August 27, 2010

New dean seeks open marketplace of ideas

Robin Forman

For Robin Forman, engaging with faculty and students across the University has been “the greatest perk of the job” so far.

“It’s a tremendous joy to be able to go anywhere on campus, and be welcomed, and to participate in the wide-ranging conversations taking place around the campus,” says the new dean of Emory College of Arts and Sciences.

Forman, who officially became dean July 1, is settling in at Emory. The former dean of undergraduate studies at Rice University, Forman began his new role by meeting with department chairs and program directors and says he’s found himself consistently discovering something positive.

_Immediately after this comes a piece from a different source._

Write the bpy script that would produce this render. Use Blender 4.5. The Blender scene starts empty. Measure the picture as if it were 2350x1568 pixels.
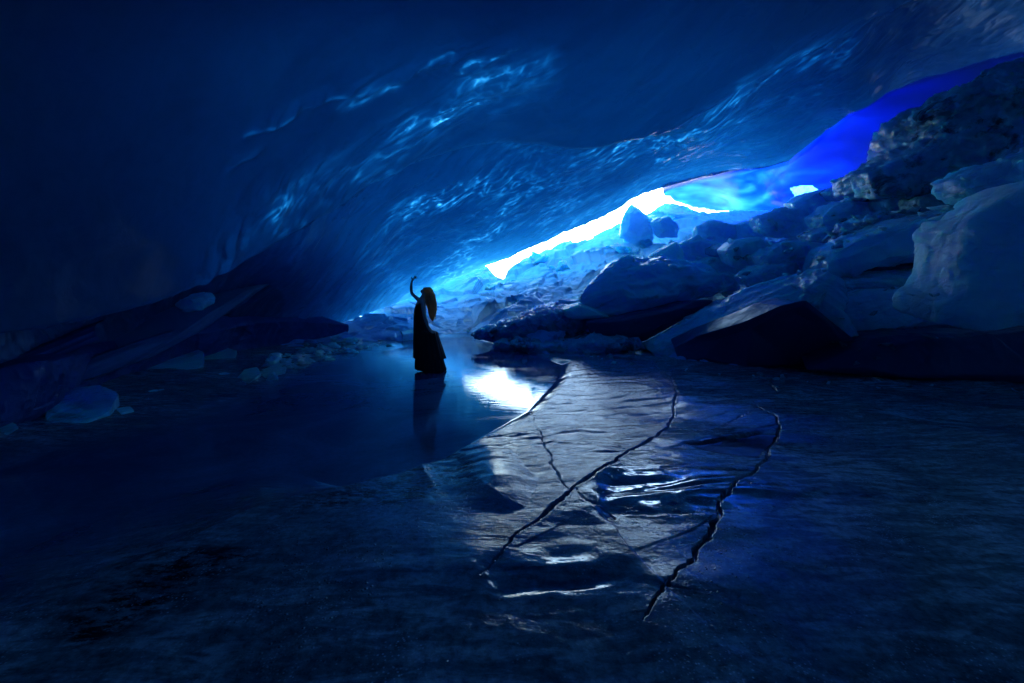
import bpy, bmesh, math, random
import numpy as np
from mathutils import Vector, Matrix

random.seed(7)
RNG = np.random.RandomState(11)
C = bpy.context.scene.collection
F, CX, HZ, CAMZ = 1044.2, 1175.0, 670.0, 1.5      # lens in picture units, level camera 1.5 m above the ice

def pt(u, v, y):
    return ((u - CX) / F * y, y, CAMZ + (HZ - v) / F * y)

def gy(v):
    return CAMZ * F / (v - HZ)

# ------------------------------------------------------------------ noise
def _h(ix, iy, iz, s):
    n = (ix.astype(np.int64) * 374761393 + iy.astype(np.int64) * 668265263 + iz.astype(np.int64) * 2147483647 + s * 1274126177)
    n = (n ^ (n >> 13)) * 1274126177 & 0xffffffff
    n = (n ^ (n >> 16)) * 668265263 & 0xffffffff
    n = n ^ (n >> 15)
    return (n & 0xffffff) / float(0xffffff)

def vnoise(x, y, z, s=0):
    ix, iy, iz = np.floor(x), np.floor(y), np.floor(z)
    fx, fy, fz = x - ix, y - iy, z - iz
    ux, uy, uz = [f * f * f * (f * (f * 6 - 15) + 10) for f in (fx, fy, fz)]
    r = 0
    for a in (0, 1):
        for b in (0, 1):
            for c in (0, 1):
                w = (ux if a else 1 - ux) * (uy if b else 1 - uy) * (uz if c else 1 - uz)
                r = r + w * _h(ix + a, iy + b, iz + c, s)
    return r * 2 - 1

def fbm(x, y, z, octv=4, s=0, gain=.5):
    r, a, t = 0, 1, 0
    for k in range(octv):
        r = r + a * vnoise(x * 2 ** k + 13.7 * k, y * 2 ** k + 7.1 * k, z * 2 ** k + 3.3 * k, s + k)
        t += a; a *= gain
    return r / t

def ridged(x, y, z, octv=3, s=0):
    r, a, t = 0, 1, 0
    for k in range(octv):
        n = 1 - np.abs(vnoise(x * 2 ** k + 13.7 * k, y * 2 ** k + 7.1 * k, z * 2 ** k, s + k)) * 1.6
        r = r + a * n; t += a; a *= .5
    return r / t

def facets(x, y, z, s=0, tilt=.9):
    """fractured plates: every cell is a plane of its own height and tilt"""
    ix, iy, iz = np.floor(x), np.floor(y), np.floor(z)
    best = np.full(x.shape, 1e9); out = np.zeros(x.shape); sec = np.full(x.shape, 1e9)
    for a in (-1, 0, 1):
        for b in (-1, 0, 1):
            for c in (-1, 0, 1):
                jx, jy, jz = ix + a, iy + b, iz + c
                px = jx + _h(jx, jy, jz, s + 1); py = jy + _h(jx, jy, jz, s + 2); pz = jz + _h(jx, jy, jz, s + 3)
                dx, dy, dz = x - px, y - py, z - pz
                d = dx * dx + dy * dy + dz * dz
                val = _h(jx, jy, jz, s + 4) * 1.2 - .6 + tilt * ((_h(jx, jy, jz, s + 5) - .5) * dx + (_h(jx, jy, jz, s + 6) - .5) * dy + (_h(jx, jy, jz, s + 7) - .5) * dz) * 2
                m = d < best
                sec = np.where(m, best, np.minimum(sec, d))
                best = np.where(m, d, best); out = np.where(m, val, out)
    gap = np.sqrt(sec) - np.sqrt(best)
    return out, gap

def seg_dist(px, py, line):
    """distance to a polyline, position along it, signed side"""
    best = np.full(px.shape, 1e9); tt = np.zeros(px.shape); side = np.zeros(px.shape)
    n = len(line) - 1
    for i in range(n):
        x0, y0 = line[i][:2]; x1, y1 = line[i + 1][:2]
        dx, dy = x1 - x0, y1 - y0
        L = dx * dx + dy * dy
        t = np.clip(((px - x0) * dx + (py - y0) * dy) / L, 0, 1)
        ex, ey = px - x0 - t * dx, py - y0 - t * dy
        d = np.hypot(ex, ey)
        m = d < best
        best = np.where(m, d, best); tt = np.where(m, (i + t) / n, tt); side = np.where(m, np.sign(dx * ey - dy * ex), side)
    return best, tt, side

def in_poly(px, py, poly):
    r = np.zeros(px.shape, bool); n = len(poly)
    for i in range(n):
        x0, y0 = poly[i]; x1, y1 = poly[(i + 1) % n]
        if y0 == y1: continue
        c = ((y0 > py) != (y1 > py)) & (px < (x1 - x0) * (py - y0) / (y1 - y0) + x0)
        r ^= c
    return r

def poly_mask(px, py, poly, soft):
    d, _, _ = seg_dist(px, py, list(poly) + [poly[0]])
    return np.clip(.5 + np.where(in_poly(px, py, poly), d, -d) / soft, 0, 1)

def tps(pts):
    P = np.array(pts, float); xy = P[:, :2] / 1000.; f = np.log(P[:, 2]); n = len(P)
    def k(r2): return np.where(r2 > 1e-12, r2 * np.log(np.maximum(r2, 1e-12)), 0)
    A = np.zeros((n + 3, n + 3))
    A[:n, :n] = k(((xy[:, None] - xy[None]) ** 2).sum(-1)) + np.eye(n) * 1e-3
    A[:n, n] = 1; A[:n, n + 1:] = xy; A[n, :n] = 1; A[n + 1:, :n] = xy.T
    w = np.linalg.solve(A, np.concatenate([f, [0, 0, 0]]))
    def fn(u, v):
        u = u / 1000.; v = v / 1000.
        r = w[n] + w[n + 1] * u + w[n + 2] * v
        for i in range(n):
            r = r + w[i] * k((u - xy[i, 0]) ** 2 + (v - xy[i, 1]) ** 2)
        return np.exp(r)
    return fn

def curve(pts):
    a = np.array(pts, float)
    return lambda u: np.interp(u, a[:, 0], a[:, 1])

def smooth01(a, b, x):
    t = np.clip((x - a) / (b - a), 0, 1)
    return t * t * (3 - 2 * t)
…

He’s looking forward to talking more with students as they return to campus.

“It’s been a wonderful experience to walk down the halls of the departments and see the spectacular work that’s taking place in every building on campus,” he says. “The ambitious scholarship, the creative approaches to classroom pedagogy—the more I learn about the College and activities that are taking place across the campus, the more excited I am to be a part of it.”

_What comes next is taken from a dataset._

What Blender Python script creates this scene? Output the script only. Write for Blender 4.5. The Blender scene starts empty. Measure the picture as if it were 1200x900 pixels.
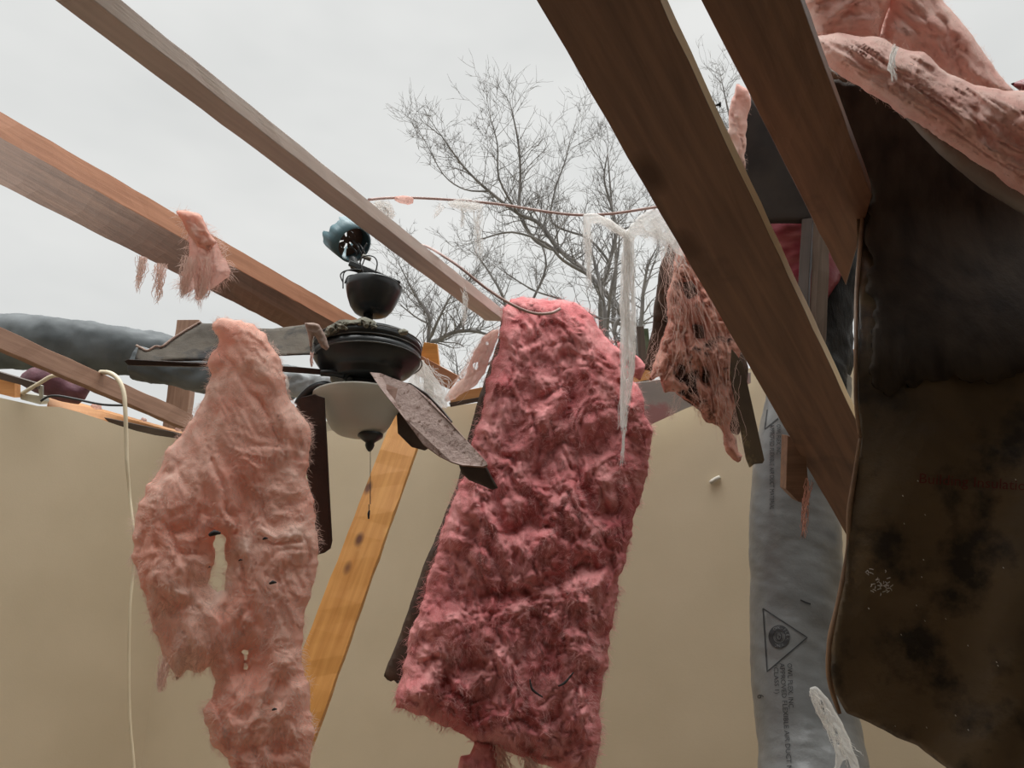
import bpy, bmesh, math, random
import numpy as np
from mathutils import Vector, Matrix
from mathutils.bvhtree import BVHTree

sc = bpy.context.scene
C = sc.collection
random.seed(7)
RNG = np.random.default_rng(7)

# ------------------------------------------------------------------ camera, sky, exposure
CAM = Vector((0, 0, 1.5)); PITCH = math.radians(20); FPX = 900.0
cd = bpy.data.cameras.new('camera'); cam = bpy.data.objects.new('camera', cd); C.objects.link(cam)
cam.location = CAM; cam.rotation_euler = (math.radians(90) + PITCH, 0, 0)
cd.sensor_width = 36; cd.lens = 36 * FPX / 1200; cd.clip_start = 0.05; cd.clip_end = 500
sc.camera = cam
sc.view_settings.view_transform = 'Standard'; sc.view_settings.look = 'None'
sc.view_settings.exposure = 0.38; sc.view_settings.gamma = 1; sc.view_settings.use_curve_mapping = False

w = bpy.data.worlds.new('overcast_sky'); sc.world = w; w.use_nodes = True
nt = w.node_tree; nt.nodes.clear()
tc = nt.nodes.new('ShaderNodeTexCoord'); sep = nt.nodes.new('ShaderNodeSeparateXYZ')
nt.links.new(tc.outputs['Generated'], sep.inputs[0])
mr = nt.nodes.new('ShaderNodeMapRange'); mr.inputs[1].default_value = 0.75; mr.inputs[2].default_value = 1.0
mr.inputs[3].default_value = 1.0; mr.inputs[4].default_value = 10.5; mr.interpolation_type = 'SMOOTHSTEP'
nt.links.new(sep.outputs['Z'], mr.inputs[0])
nz = nt.nodes.new('ShaderNodeTexNoise'); nz.inputs['Scale'].default_value = 2.2; nz.inputs['Detail'].default_value = 4
mp = nt.nodes.new('ShaderNodeMapping'); mp.inputs['Scale'].default_value = (1, 1, 2.5)
nt.links.new(tc.outputs['Generated'], mp.inputs[0]); nt.links.new(mp.outputs[0], nz.inputs[0])
cr = nt.nodes.new('ShaderNodeValToRGB')
cr.color_ramp.elements[0].position = 0.35; cr.color_ramp.elements[0].color = (0.52, 0.53, 0.525, 1)
cr.color_ramp.elements[1].position = 0.65; cr.color_ramp.elements[1].color = (0.62, 0.625, 0.615, 1)
nt.links.new(nz.outputs[0], cr.inputs[0])
bg = nt.nodes.new('ShaderNodeBackground'); nt.links.new(cr.outputs[0], bg.inputs[0]); nt.links.new(mr.outputs[0], bg.inputs[1])
ow = nt.nodes.new('ShaderNodeOutputWorld'); nt.links.new(bg.outputs[0], ow.inputs[0])

# ------------------------------------------------------------------ points in the room
CP, SP = math.cos(PITCH), math.sin(PITCH)
def ray(px, py):
    dx, dy = (px - 600) / FPX, (450 - py) / FPX
    return Vector((dx, CP - SP * dy, SP + CP * dy))
def P(px, py, t): return CAM + ray(px, py) * t          # at forward distance t
def PY(px, py, Y):                                       # at world depth Y
    r = ray(px, py); return CAM + r * (Y / r.y)
def PZ(px, py, z):
    r = ray(px, py); return CAM + r * ((z - CAM.z) / r.z)
def TY(py, Y): return Y / (CP - SP * (450 - py) / FPX)

# ------------------------------------------------------------------ materials
def mat(name, c1, c2=None, rough=0.7, scale=8, stretch=(1, 1, 1), bump=0.0, bscale=60, spec=0.5, metal=0.0,
        c3=None, s3=3, t3=0.55, trans=0.0, clear=0.0, lo=0.35, hi=0.65, detail=6, w3=0.08, distort=0.0, bdist=0.01):
    m = bpy.data.materials.new(name); m.use_nodes = True; t = m.node_tree
    b = t.nodes['Principled BSDF']; out = t.nodes['Material Output']
    b.inputs['Roughness'].default_value = rough; b.inputs['Metallic'].default_value = metal
    b.inputs['Specular IOR Level'].default_value = spec
    co = t.nodes.new('ShaderNodeTexCoord'); mp = t.nodes.new('ShaderNodeMapping')
    mp.inputs['Scale'].default_value = stretch; t.links.new(co.outputs['Object'], mp.inputs[0])
    col = None
    n = t.nodes.new('ShaderNodeTexNoise'); n.inputs['Scale'].default_value = scale
    n.inputs['Detail'].default_value = detail; n.inputs['Distortion'].default_value = distort
    t.links.new(mp.outputs[0], n.inputs[0])
    r = t.nodes.new('ShaderNodeValToRGB'); r.color_ramp.elements[0].position = lo; r.color_ramp.elements[1].position = hi
    r.color_ramp.elements[0].color = (*c1, 1); r.color_ramp.elements[1].color = (*(c2 or c1), 1)
    t.links.new(n.outputs[0], r.inputs[0]); col = r.outputs[0]
    if c3:
        n3 = t.nodes.new('ShaderNodeTexNoise'); n3.inputs['Scale'].default_value = s3; n3.inputs['Detail'].default_value = 7
        n3.inputs['Roughness'].default_value = 0.6
        t.links.new(co.outputs['Object'], n3.inputs[0])
        r3 = t.nodes.new('ShaderNodeValToRGB'); r3.color_ramp.elements[0].position = t3; r3.color_ramp.elements[1].position = t3 + w3
        t.links.new(n3.outputs[0], r3.inputs[0])
        mx = t.nodes.new('ShaderNodeMix'); mx.data_type = 'RGBA'
        t.links.new(r3.outputs[0], mx.inputs[0]); t.links.new(col, mx.inputs[6]); mx.inputs[7].default_value = (*c3, 1)
        col = mx.outputs[2]
    t.links.new(col, b.inputs['Base Color'])
    bn = None
    if bump:
        nb = t.nodes.new('ShaderNodeTexNoise'); nb.inputs['Scale'].default_value = bscale; nb.inputs['Detail'].default_value = 5
        nb.inputs['Roughness'].default_value = 0.65
        t.links.new(mp.outputs[0], nb.inputs[0])
        bn = t.nodes.new('ShaderNodeBump'); bn.inputs['Strength'].default_value = bump; bn.inputs['Distance'].default_value = bdist
        t.links.new(nb.outputs[0], bn.inputs['Height']); t.links.new(bn.outputs[0], b.inputs['Normal'])
    if trans:
        tr = t.nodes.new('ShaderNodeBsdfTranslucent'); t.links.new(col, tr.inputs[0])
        ms = t.nodes.new('ShaderNodeMixShader'); ms.inputs[0].default_value = trans
        t.links.new(b.outputs[0], ms.inputs[1]); t.links.new(tr.outputs[0], ms.inputs[2]); t.links.new(ms.outputs[0], out.inputs[0])
        if clear:
            tp = t.nodes.new('ShaderNodeBsdfTransparent'); m2 = t.nodes.new('ShaderNodeMixShader'); m2.inputs[0].default_value = clear
            t.links.new(ms.outputs[0], m2.inputs[1]); t.links.new(tp.outputs[0], m2.inputs[2]); t.links.new(m2.outputs[0], out.inputs[0])
    return m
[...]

Such sentiments may seem out of the ordinary for a mathematician, and Forman admits that the path from the “solitary scholarly pursuit” of mathematics to the role of administrator was a long one.

He says several influential factors came together in his life that convinced him he was on the right path. The first was serving as chair of Rice’s math department, where he learned about his own leadership style and how to bring a community together toward common goals.

Forman also was struck by conversations with students and alumni about how they ended up on the paths they ultimately pursued. “In the majority of cases, they would describe one interaction with one professor,” Forman says, which made him realize the potential impact one person can have on the education of another.

That revelation led Forman to become a faculty master at one of Rice’s residential colleges, an experience that inspired him to want to help students on their educational journeys.

Another turning point was serving as a member of Rice’s most recent presidential search committee. “I began learning more about what administrators had contributed not just to Rice, but to universities around the country.” Forman found their work appealing and ultimately, inspiring.

The capstone of all these experiences, Forman says, was the birth of his son Saul, now 13.  That event helped crystallize “the tremendous rewards in contributing to the growth of someone other than myself.”

Although still in a learning mode at Emory, Forman says he knows “in the broadest sense what I want to do. I’m devoted to making the Emory experience as rewarding as possible for both our faculty and students, and doing all I can to enhance the impact of their efforts both on and off campus.”

Specifically, Forman has been impressed by the “ambitious and creative approaches to interdisciplinary work” at Emory, and one of his first priorities is “to make sure we do all we can to make it as easy as possible for our faculty to collaborate both in terms of scholarship and in terms of teaching with faculty at the other schools.”

“What I’d like to do as much as possible is to create a sense of an open marketplace of ideas, so that faculty can pursue their interests and worry as little as possible about the administrative burdens and obstacles to these kinds of collaborations,” he says.

“I think Emory is offering a truly superlative and distinctive undergraduate experience,” says Forman. So far, he has met many here who agree.

“The number of faculty who’ve told me they simply cannot imagine being anywhere else has been simply wonderful,” he says. “Even after just a couple of months of being part of this community, I’m starting to feel that way myself.”